United States v. Muhammad, 24-10113 & 24-10116 (5th Cir. Apr. 21, 2025), presents a pivotal interpretation of plea‐agreement promises by the government not to bring “additional charges based upon the conduct underlying and related to the defendant’s plea of guilty.” Twin brothers Elijah and Kareem Muhammad pled guilty in the Northern District of Texas to drug and ammunition offenses under Federal Rule of Criminal Procedure 11(c)(1)(C). Subsequently, they were federally indicted on sex-trafficking charges spanning multiple states and years. The defendants moved to dismiss the sex-trafficking indictment, arguing a breach of their earlier plea agreements. The district court denied relief, and the Fifth Circuit affirmed. This commentary explores the facts, the court’s reasoning, cited precedents, and the decision’s implications for future plea negotiations.

Summary of the Judgment

The Fifth Circuit held, by a vote of three judges, that:

  • The promise not to bring additional charges was limited to those “based upon the conduct underlying and related to” the brothers’ guilty pleas in the drug and ammunition cases.
  • The subsequent sex-trafficking charges, involving different timeframes (2011–2023 vs. early 2023), numerous locations (Texas, California, Nevada vs. a single county), additional co-defendants, and distinct statutory offenses, fell outside the scope of the plea-agreement promise.
  • The district court’s findings as to temporal, geographic, and statutory distinctions were not clearly erroneous; thus, no breach occurred.
  • The judgment of the district court denying the motions to dismiss was affirmed.

Analysis

Precedents Cited

1. United States v. McClure, 854 F.3d 789 (5th Cir. 2017): Interpreting identical plea-agreement language, the court held that new charges were not barred where they arose from conduct temporally and geographically distinct and involved different statutes and co-conspirators.

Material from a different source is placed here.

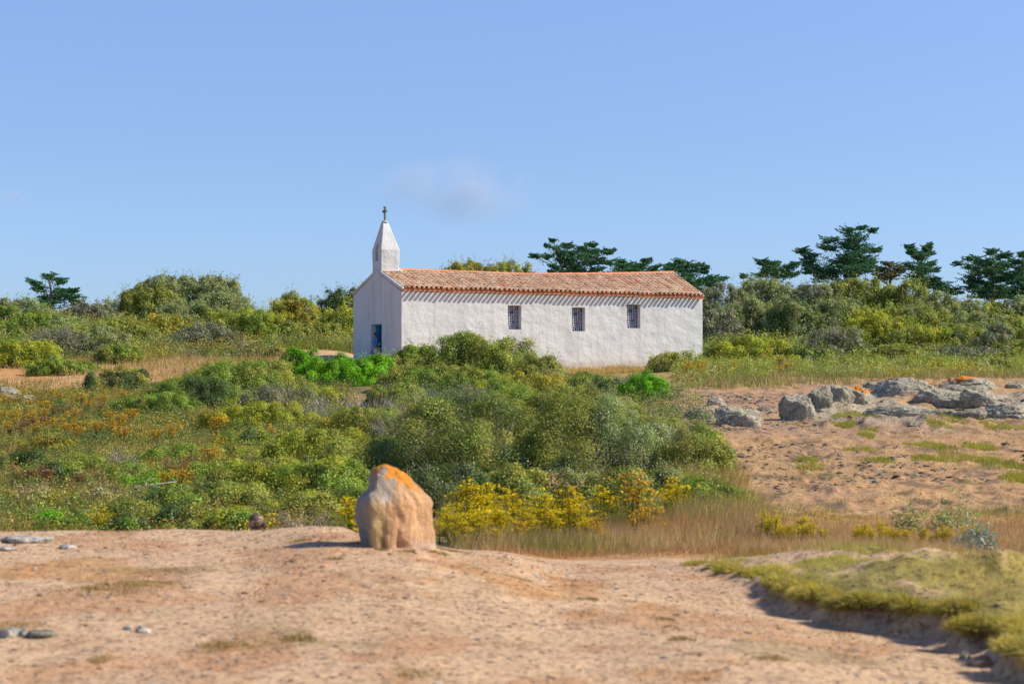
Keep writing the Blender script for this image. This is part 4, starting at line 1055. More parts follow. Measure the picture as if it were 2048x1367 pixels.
def rock(x, ybase, Y, wpx, hpx, label, lichen=0.0, deep=.8, col=GREY, sub=5, name='rock', group='rocks of the outcrop', tilt=0.0, flat=.1, seed=None, blocky=.95, cat='rock'):
    if 50 < Y < 76 and x > 1650: hpx *= .82; wpx *= 1.1
    r = np.random.default_rng(seed if seed is not None else int(x * 7 + Y))
    V, Fc = ico(sub)
    nrm_ = norm(r.normal(size=(20, 3)) * np.array([1, 1, .8])); dd = r.uniform(.58, 1.0, 20)
    nrm_[0] = norm(np.array([r.normal(0, .2) + tilt, -.25, 1])); dd[0] = .72
    proj = V @ nrm_.T
    lim = np.where(proj > .12, dd / np.maximum(proj, .12), 9).min(1)
    rad = blocky * np.minimum(lim, 1.08) + (1 - blocky)
    s = r.uniform(0, 50)
    rad = rad * (1 + .20 * fbm(V[:, 0] * 1.9 + s, V[:, 1] * 1.9, V[:, 2] * 1.9, seed=81) + .10 * fbm(V[:, 0] * 5 + s, V[:, 1] * 5, V[:, 2] * 9, seed=82))
    led = fbm(V[:, 0] * 2.2 - s, V[:, 1] * 2.2, V[:, 2] * 4.5 + s, seed=83); rad = rad * (1 - .12 * np.exp(-(led / .06) ** 2))
    P = V * rad[:, None]
    P[:, 2] = np.where(P[:, 2] < -flat, -flat + (P[:, 2] + flat) * .2, P[:, 2])
    k = Y / F
    ext = P.max(0) - P.min(0)
    zz = P[:, 2] - P[:, 2].min()
    P = np.stack([(P[:, 0] - (P[:, 0].max() + P[:, 0].min()) / 2) * wpx * (1.12 if Y < 30 else 1.32) * k / ext[0], P[:, 1] * wpx * k * deep / ext[1], zz * hpx * k * (1.15 if Y < 30 else 1.3) / zz.max()], 1)
    X = (x - 1024) / F * Y
    n_ = fbm(V[:, 0] * 2.3 + s, V[:, 1] * 2.3, V[:, 2] * 2.3, seed=84)
    C = np.tile(np.array(col, float), (len(V), 1)) * (1 + .25 * n_[:, None])
    C[:, 2] *= 1 - .12 * np.clip(n_ * 2, 0, 1)
    if lichen:
        q = sstep(.0, .14, fbm(V[:, 0] * 2.6 - s, V[:, 1] * 2.6, V[:, 2] * 2.6, seed=86) + (V[:, 2] - .75) * 1.1 + lichen * .55)
        C = C * (1 - q[:, None]) + LICH * q[:, None]
    me = np_mesh(name, P, 3, Fc, C, smooth=True)
    o = link(name, me, M['rock'])
    o.location = (X, Y, gz(X, Y) - (.12 if Y < 30 else .30) * hpx * k)
    return tag(o, label, cat, group)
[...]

2. United States v. Ramirez, 555 F. App’x 315 (5th Cir. 2014): Upheld cocaine‐distribution charges (2006–2011) after a methamphetamine plea (2007–2009), noting distinct time frames, co-defendants, substances, and locations.

3. United States v. Bevill, 611 F. App’x 180 (5th Cir. 2015): Permitted subsequent fraud charges based on different means and victims, despite similarity in the general offense.

4. United States v. Thomas, 58 F.4th 964 (8th Cir. 2023): Distinguished on plea-agreement wording; not relied upon because the operative language differed materially.

Legal Reasoning

  1. Contract‐Law Principles: The Fifth Circuit applies standard contract‐interpretation rules to plea agreements. When language is unambiguous, courts look only to the four corners of the document.
  2. Plain Language of the Promise: The pledge covered only charges “based upon the conduct underlying and related to” the guilty pleas. The unambiguous text confined the government’s promise to the exact drug and ammunition offenses, not to related investigations or broader conduct.
  3. No Clear Error on Factual Findings: The district court found (1) the sex-trafficking offenses began over a decade earlier and spanned multiple states; (2) the drug offenses occurred in early 2023 in a single county; (3) the statutory offenses and co-defendants differed. Under the clear-error standard, those findings stand.
  4. Contextual Confirmation: Neither presentence reports nor sentencing considerations included sex-trafficking conduct, and below‐guidelines sentences were imposed. This demonstrates the parties’ shared understanding that the plea deals did not cover human-trafficking charges.

Impact on Future Cases

This decision provides clarity on the scope of governmental promises in plea agreements:

  • Pleading defendants should carefully review the wording of “related conduct” clauses to understand exactly which offenses are excluded from prosecution.
  • Prosecutors can rely on precise, unambiguous language to confine their non-prosecution promises, while still preserving the right to pursue separate, more serious or distinct offenses.
  • Courtrooms will see fewer disputes over investigatory overlap; the focus will remain strictly on the plea-agreement text and whether subsequent charges fall within its plain scope.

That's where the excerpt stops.